[haiku] Re: BePDF documentation
- From: "Cyan" <cyanh256@xxxxxxxxxxxx>
- To: haiku@xxxxxxxxxxxxx
- Date: Sun, 21 Dec 2008 17:13:08 GMT
> > I'm using BeOS R5 on this system
> I didn't think this was possible at all!
> What brand, model, chipset is that?
> How much disk and memory has it got?
Here are the complete specs (bearing in mind it was built
specifically for R5, so support isn't just complete luck!):
Motherboard: DFI Infinity P965-S,
Chipset: Intel P965 (ICH8R southbridge, ITE IT8718F-S super I/O),
CPU: Q6600 SLACR 95W (the latter indicates the bug-fixed edition),
Video: Matrox G550 PCIe x1 (must be installed in a x16 slot).
The only special part out of those is the motherboard; this
particular one (as with almost all DFI boards) has MPS, allowing R5
to use the extra cores. Not all motherboards have that feature in
the BIOS.
Video card needs to be PCIe (no AGP slots) which limits the choices
immensely. Actually it could also be PCI, but all the PCI slots are
taken up with more important devices (sound, network, HDD).

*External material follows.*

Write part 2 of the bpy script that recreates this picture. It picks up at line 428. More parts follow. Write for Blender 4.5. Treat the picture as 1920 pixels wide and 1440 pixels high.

I did have some success with a Radeon X300SE but that only worked in
single-head mode, and only with the "talkback release" binary driver,
not the standard Haiku one. The Radeon X550 was limited to VESA.
Some trickery is required with the other parts:
RAM: 512MB (if it's significantly above that, the RAM limiting
bootloader will be needed at an absolute minimum -- I checked with
1GB, and unmodified R5 wouldn't boot even with a 32MB video card).
HDD: 500GB IDE, attached to an IDE-SCSI bridge, which is then
attached to an Adaptec 2940UW SCSI card. The entire 500GB is usable.
The only on-board devices that work are PS/2, USB, Firewire, and to
an extent, SATA (limited to 1MB/sec, 136GB max, and CD-ROMs don't
seem to work at all). The on-board nonstandard IDE controller is
completely unsupported.
But yep, as long as supported cards are installed, R5 works fine on
this system. The only patch I've got installed is cpu_fix, but that
wasn't necessary to get it booted.
I suspect any similar Intel-chipset system should work too, providing
the RAM limit is met and a separate PCI hard disk controller is used.